“Africa has less inequality than India”
Post by: Michael Connellan

I attended an enlightening talk hosted by Schumacher Centre yesterday (September 24) by Jean-Joseph Boillot, an internationally renowned economist.
Dr Boillot has advised the French Ministry of Finance, and is an expert on EU-India economic relations. His talk, held at Delhi’s India International Centre, sought to question some widely held beliefs about India’s development in relation to ‘rivals’ such as China.
Claiming that the meteoric predictions for China’s future economy were hyped, Dr Boillot argued that Africa will emerge as a major rival to India in the world economy.
He said: “Africa cannot be discounted. Africa today is in a better situation than China in 1980, just before China’s take-off. India’s population is increasing. But it is Africa’s population which is growing most rapidly as a percentage of world population. China is ageing.”
Dr Boillot argued that African societies have less inequality compared to India because of differences in social structures. He also claimed that African nations are threatening to steal away India’s call centre industry – credited with lifting many into the middle classes.

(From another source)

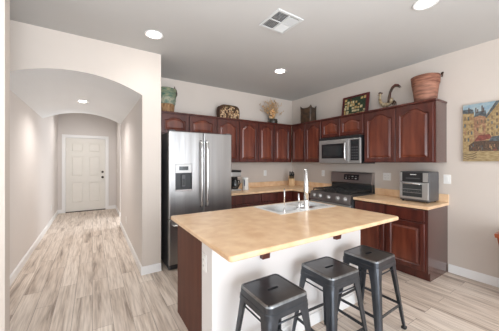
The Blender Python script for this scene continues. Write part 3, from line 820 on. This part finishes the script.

China is certainly an intimidating neighbour for India – militarily, politically and economically. The unnerving fact for any democrat is that communist China, in recent decades, has been much more successful in lifting millions of its populace out of poverty than democratic India. But Boillot claims that China’s economy will “mature,” rather than continue its exceptional year-on-year growth. The picture he paints of a future Africa rising to rival India’s role in the world economy is a fascinating one.
The central focus of Dr Boillot’s presentation was actually the economic relationship between the EU and India. He identified the problems that restricted this relationship, and how these problems could be overcome.